Per difendere il proprio avamposto sul Mare Nostrum, Putin non ha esitato a porre veti, decisamente imbarazzanti per una democrazia, presso il Consiglio di Sicurezza dell’ONU, a sovvenzionare, con armi e valuta, il dittatore siriano ed a suggerire la strategia pubblica da perseguire.

Il nuovo zar di quasi tutte le russie ha, infatti, riproposto il vecchio teorema dalle guerra al terrorismo, che tanta gloria e consenso portò in Russia dal 1999, quando così giustificò la seconda guerra cecena. Il problema è che durante questi dodici anni dall’11 settembre 2001 molto è cambiato: l’opinione pubblica internazionale ha imparato a distinguere il terrorismo dall’interesse, motivo reale della carneficina siriana e nuove potenze si sono formate al di fuori delle sfere americana, russa e cinese.

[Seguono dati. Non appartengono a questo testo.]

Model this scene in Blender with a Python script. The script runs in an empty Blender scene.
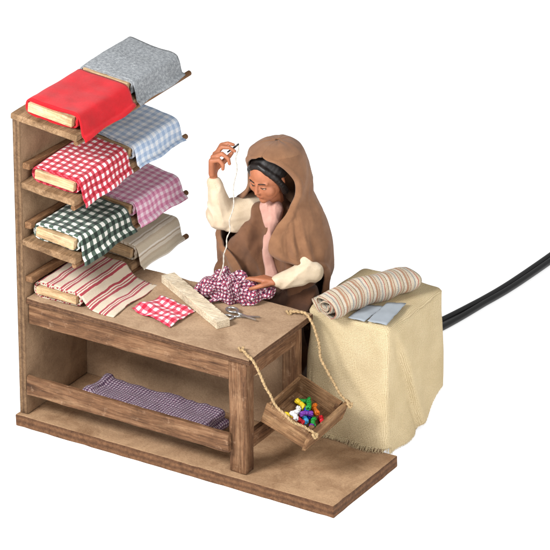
import bpy, bmesh, math, random
from mathutils import Vector, Matrix, Euler, noise
random.seed(7)
sc=bpy.context.scene
COL=sc.collection
def lin(c):
    o=[]
    for v in c:
        v/=255.0
        o.append(v/12.92 if v<=0.04045 else ((v+0.055)/1.055)**2.4)
    return (o[0],o[1],o[2],1)
MW={}
# ---------------------------------------------------------------- object helpers
def empty(name,loc,label,cat,rot=(0,0,0),group=None):
    o=bpy.data.objects.new(name,None); COL.objects.link(o)
    o.empty_display_size=0.05
    o.location=loc; o.rotation_euler=rot
    MW[o.name]=Matrix.LocRotScale(Vector(loc),Euler(rot),None)
    o["label"]=label; o["category"]=cat
    if group: o["group"]=group
    return o
def mk(name,verts,faces,mat,parent=None,uv=None,smooth=False,label=None,cat=None,group=None,solid=None):
    inv=MW[parent.name].inverted() if parent else Matrix.Identity(4)
    vs=[inv@Vector(v) for v in verts]
    c=Vector(((min(v.x for v in vs)+max(v.x for v in vs))/2,(min(v.y for v in vs)+max(v.y for v in vs))/2,min(v.z for v in vs)))
    me=bpy.data.meshes.new(name)
    me.from_pydata([v-c for v in vs],[],faces); me.update()
    me.materials.append(mat)
    if smooth:
        for p in me.polygons: p.use_smooth=True
    if uv is not None:
        ul=me.uv_layers.new(name="UVMap")
        if uv=='box':
            for p in me.polygons:
                nn=p.normal
                for li in p.loop_indices:
                    co=vs[me.loops[li].vertex_index]
                    ax,ay,az=abs(nn.x),abs(nn.y),abs(nn.z)
                    if az>0.6: t=(co.x,co.y)
                    elif ay>ax: t=(co.x,co.z)
                    else: t=(co.y,co.z)
                    ul.data[li].uv=t
        else:
            for l in me.loops: ul.data[l.index].uv=uv[l.vertex_index]
    o=bpy.data.objects.new(name,me); COL.objects.link(o)
    o.location=c
    if parent: o.parent=parent
    MW[o.name]=(MW[parent.name] if parent else Matrix.Identity(4))@Matrix.Translation(c)
    if label: o["label"]=label
    if cat: o["category"]=cat
    if group: o["group"]=group
    if solid:
        m=o.modifiers.new("Solidify","SOLIDIFY"); m.thickness=solid; m.offset=0
    return o
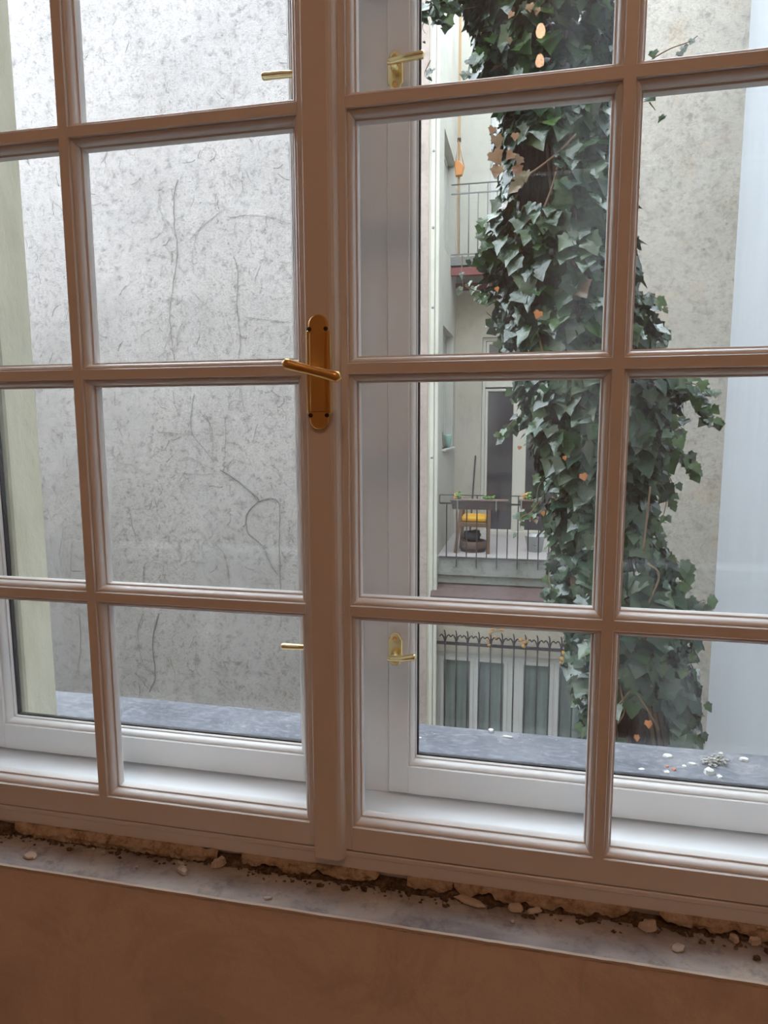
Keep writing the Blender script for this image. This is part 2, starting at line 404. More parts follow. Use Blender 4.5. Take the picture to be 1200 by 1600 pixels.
# cover strip over the meeting stiles
AX0, AX1 = -.0655, -.0205
cs = MB(); prof = [(AX0, -.026), (AX0, -.0425), (AX0 + .0015, -.044), (AX1 - .011, -.044), (AX1 - .009, -.0432), (AX1 - .0075, -.0425), (AX1 - .004, -.0395), (AX1 - .002, -.036), (AX1 - .001, -.032), (AX1, -.031), (AX1, -.026)]
vs = []; fs = []; n_ = len(prof)
for z in (-.058, -.054, 2.08): vs += [(x, y + (.002 if z == -.058 else 0), z) for x, y in prof]
for k in range(2):
    for i in range(n_): a, b = k * n_ + i, k * n_ + (i + 1) % n_; fs.append((a, b, b + n_, a + n_))
fs.append(tuple(range(n_))); fs.append(tuple(range(2 * n_, 3 * n_)))
cs.add(vs, fs).build('cover_strip', paint, w1)

# inner handle: brass back plate with shoulders and an off-centre olive lever
HX, HZ0, HZ1 = -.0455, .582, .735
hw = .0168
def plate_outline(cx, z0, z1, hw, sh, rr, seg=9):
    pts = []
    for top in (0, 1):
        zc = (z1 - rr) if top else (z0 + rr)
        zs = (z1 - sh) if top else (z0 + sh)
        for k in range(seg + 1):
            a = math.pi * k / seg + (0 if top else math.pi)
            pts.append((cx + rr * math.cos(a), zc + rr * math.sin(a)))
        # shoulders
        if top: pts.insert(len(pts) - seg - 1, (cx + hw, zs)); pts.insert(len(pts) - seg - 1, (cx + rr, zs + .002)); pts.append((cx - rr, zs + .002)); pts.append((cx - hw, zs))
        else: pts.insert(len(pts) - seg - 1, (cx - hw, zs)); pts.insert(len(pts) - seg - 1, (cx - rr, zs - .002)); pts.append((cx + rr, zs - .002)); pts.append((cx + hw, zs))
    return pts
hp = MB().prism_y(plate_outline(HX, HZ0, HZ1, hw, .0225, .0135), -.051, -.044, .0016)
handle = hp.build('handle_plate', brass, w1)
MB().prism_y([(HX - .0125, HZ0 + .024), (HX + .0125, HZ0 + .024), (HX + .0125, HZ1 - .024), (HX - .0125, HZ1 - .024)], -.0545, -.051, .003).build('raised_panel', brass, handle)
MB().box(HX + hw, HX + hw + .0012, -.056, -.044, HZ0 + .0225, HZ1 - .0225).build('daylit_edge', pale_brass, handle, label='edge of the back plate, pale colour standing in for reflected daylight')  # paler brass puts the daylight on the plate's side into its colour
for sx in (-1, 1):
    for z in (HZ0 + .0195, HZ1 - .0195):
        MB().lathe((HX + sx * .0115, -.0516, z), [(.0001, .001), (.0029, .001), (.0029, -.0006), (.0001, -.0006)], 12, 'y').build('screw', dark_hole, handle)
lv = MB()
p0, p1 = Vector((-.0805, -.094, .6685)), Vector((-.001, -.094, .6475))
pts = []; rs = []
for k in range(17):
    t = k / 16; pts.append(p0.lerp(p1, t)); e = min(1, math.sin(math.pi * min(.5, max(t, .0) * 6 + .06)) if t < .08 else 1)
    e2 = math.sqrt(max(0.02, 1 - ((t - .94) / .06) ** 2)) if t > .94 else 1
    e1 = math.sqrt(max(0.02, 1 - ((.06 - t) / .06) ** 2)) if t < .06 else 1
    rs.append(.0060 * e1 * e2 * (1 + .10 * math.cos(t * 6.28)))
lv.tube(pts, rs, 16, 1.08)
lever = lv.build('lever', brass, handle)
sp = MB().tube([(-.0455, -.05, .659), (-.0455, -.06, .659), (-.0445, -.08, .659), (-.041, -.093, .6585)], [.0085, .0055, .005, .0055], 16)
sp.build('spindle', brass, handle)

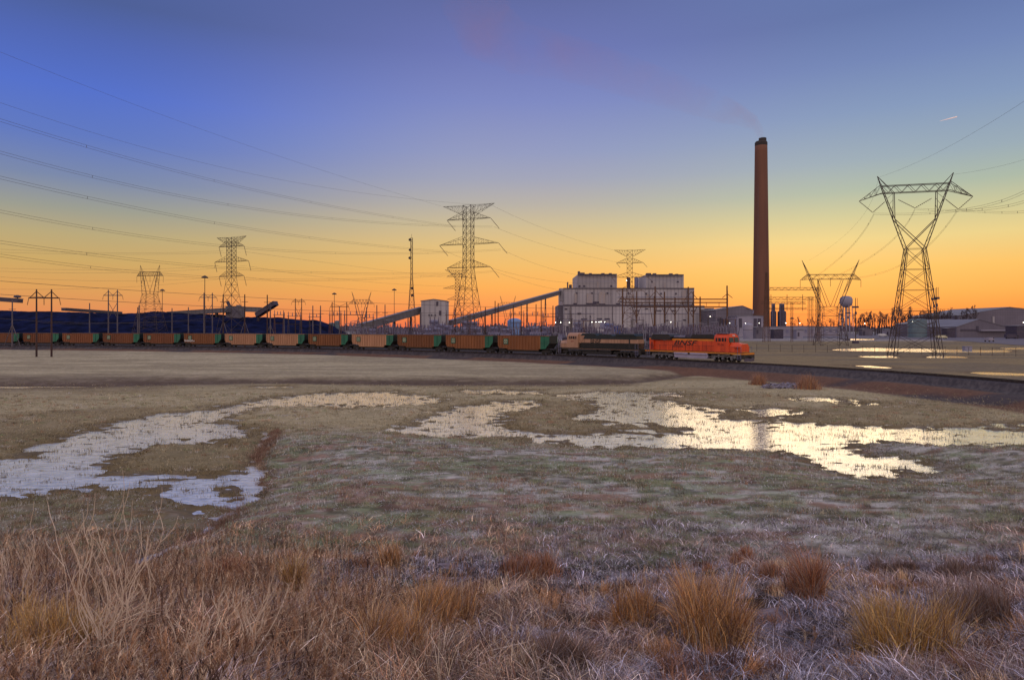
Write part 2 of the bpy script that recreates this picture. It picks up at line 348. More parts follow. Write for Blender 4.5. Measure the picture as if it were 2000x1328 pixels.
def terrain(X, Y, full=False):
    X = np.asarray(X, float); Y = np.asarray(Y, float)
    d = tdist(X, Y); t = X / np.maximum(Y, 1)
    und = (fbm(X / 14, Y / 14, 5, 3) - .5) * .16 + (fbm(X / 2.2, Y / 2.2, 9, 3) - .5) * .10
    # near side: pond field and the higher terrace behind it
    Dsw = 92 + 14 * ss(t, .16, .32) - 7 * ss(-t, .35, .75)
    wob = (fbm(X / 32, Y / 60, 31, 2) - .5) * 12
    ter = ss(Y + wob, Dsw - 1, Dsw + 6)
    z = -1.66 + ter * .45 + und
    z = z - .22 * np.exp(-((Y + wob - Dsw + 2) / 2.2) ** 2)
    sd = pond_sd(X, Y, PONDS)
    e1 = (fbm(X / 5.0, Y / 2.6, 3, 3) - .5); e2 = (fbm(X / .9, Y / .5, 17, 3) - .5)
    prox = np.exp(-np.abs(sd) / 4.5)
    am_ = np.clip(Y / 50, .35, 1.2) ** 1.5
    sdn = sd + (e1 * 3.4 * (.4 + .6 * prox) + e2 * 2.8) * am_
    shore = ss(sdn, -1.6, 2.2)
    zp = WZ - .05 + shore * .20 + e2 * (.10 + .26 * prox) * np.clip(am_, .8, 1) + (fbm(X / .35, Y / .22, 23, 2) - .5) * .04
    k = ss(sd, 1.0, 6.0); z = zp * (1 - k) + z * k
    # raised field to the right of the ditch edge, and the ditch
    xe = np.interp(Y, [20, 24, 30, 38, 46, 52], [-11.5, -10.5, -11.3, -14.2, -16.2, -17]) + (fbm(X * 0 + 3, Y / 2, 41, 2) - .5) * .8
    rz = ss(X - xe, -.4, 1.8) * ss(Y, 50, 38) * ss(Y, 15, 27) * ss(sd, .5, 6) * .45
    z = z + rz
    z = z - .16 * np.exp(-((X - xe + .5) / .5) ** 2) * ss(Y, 48, 44) * ss(Y, 17, 21)
    # foreground bank
    bk = np.clip(21.5 + (fbm(X / 6, Y / 6, 51, 2) - .5) * 3 - Y, 0, 22)
    bank = bk * .25 * ss(bk, 0, 4) + (fbm(X / 1.6, Y / 1.6, 61, 3) - .5) * .34 * ss(bk, 0, 4)
    z = z + bank
    # far plain
    far = -1.2 + (fbm(X / 30, Y / 30, 71, 3) - .5) * .12
    sf = pond_sd(X, Y, FARP); sfn = sf + (fbm(X / 9, Y / 6, 73, 3) - .5) * 5
    far = far - .14 * (1 - ss(sfn, -2, 2.5))
    rise = ss(d, 3, 9); z = z * (1 - rise) + far * rise
    # embankment under the track
    a = np.abs(d)
    near_p = np.interp(-d, [0, 2.3, 4.2, 7.2, 13.5], [-.19, -.19, -.85, -.98, -2.6])
    far_p = np.interp(d, [0, 2.3, 4.2, 9.5], [-.19, -.19, -.85, -1.6])
    z = np.maximum(z, np.where(d < 0, near_p, far_p) + np.where(a > 2.3, (fbm(X / 1.5, Y / 1.5, 81, 3) - .5) * .12, 0))
    if full: return z, d, sd, sdn, sf, sfn, ter, bk, rz, X - xe
    return z
def gz(x, y): return float(terrain(np.array([x]), np.array([y]))[0])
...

In Syria, come negli altri paesi coinvolti dalla Primavera araba, si è contrapposta alla Russia, mostrando al mondo la propria forza, la nuova sfera di influenza mondiale: quella formata da Quatar, Saudi Arabia e UAE. Questi paesi, al pari della Russia, sostengono e sovvenzionano la guerra, ma sul versante opposto, che altrimenti sarebbe stato annientato dall’esercito regolare. Il paradosso di queste nazioni, che hanno sostenuto e sostengono i popoli arabi affamati di democrazia, è quello di non essere delle democrazie al loro interno; apparendo così come degli imperialisti nel mondo arabo, al pari degli americani durante la guerra fredda. Ma qualcosa ancora non quadra in questa guerra per la democrazia.

Dov’è l’Occidente?

Dove sono gli USA alfieri della libertà, della democrazia e dell’autodeterminazione dei popoli?

Personalmente sono cresciuto collegando in modo indissolubile le parole USA, democrazia e libertà. Sono stato testimone di come questo grande paese si sia speso, militarmente ed economicamente, per i suoi valori cardine, in parti del mondo dove la vita di una persona non va oltre il proprio villaggio.

In un’altra epoca il paese alfiere dell’idealismo democratico, si sarebbe imposto come mediatore, per trovare una via alla democrazia, ma evidentemente il gigante a stelle e strisce è ancora troppo provato dalla crisi economica che ha autopartorito nel 2008 e che non gli permette più di imporre i suoi ideali a livello planetario.

La prova sono quei 60000 morti da cui sono partito … ma come percepiamo nella nostra vita quotidiana questo numero?

A casa, comodamente seduti nei nostri divani, attraverso i trenta secondi di distruzione e sangue, accompagnati da fredde cifre, pronunciate da una voce più simile ad un citofono, che ad un essere umano che dovrebbe far riflettere su ciò che realmente stia accadendo.

Quando vediamo quelle brevi immagini dobbiamo sempre pensare che dietro quella telecamera o quel cellulare ci sono madri, padri, mogli, mariti, figli e fratelli; che attendono con ansia e terrore la fine di un infinito bombardamento o il silenzio, dopo il sordo boato di un attentato, per soccorrere i feriti o recuperare i corpi dei loro cari.

Come tutti anche io assisto inerme ai quei trenta secondi di televisione, ma purtroppo non riesco mai a ricordare la notizia che gli fa seguito.